Para tratar desse tema, é importante em um primeiro momento
apresentar o processo de multiplicação de normas de direitos humanos e a
densificação da jurisprudência internacional para, em seguida, discutir
como esses andamentos contribuem para a criação do emaranhado jurídico
que fica disponível aos operadores do direito.
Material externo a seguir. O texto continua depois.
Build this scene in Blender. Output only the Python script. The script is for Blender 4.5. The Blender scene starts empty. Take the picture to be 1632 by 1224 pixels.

1. A multiplicação de normas
A multiplicação de normas em matéria de direitos humanos ocorre
sobretudo a contar de 1990. É certo afirmar que um primeiro conjunto
normativo nasce a partir da revolução francesa, principalmente no tocante
aos direitos civis e políticos. É menos conhecido, mas a atual região do
Mali, na África ocidental, conheceu no século 13 a adoção de uma Carta
referente ao que seriam hoje os direitos humanos. É uma verdadeira
declaração de direitos humanos. Chama-se Carta de Mandem ou de
Kurukan Fuga, proclamada pelo império do Mali (ou Mandinga) e que já
continha vários princípios frisando, por exemplo, o direito à vida,
integridade, proteção do meio ambiente, propriedade (notadamente a
propriedade coletiva), proteção dos estrangeiros, à honra e à solidariedade.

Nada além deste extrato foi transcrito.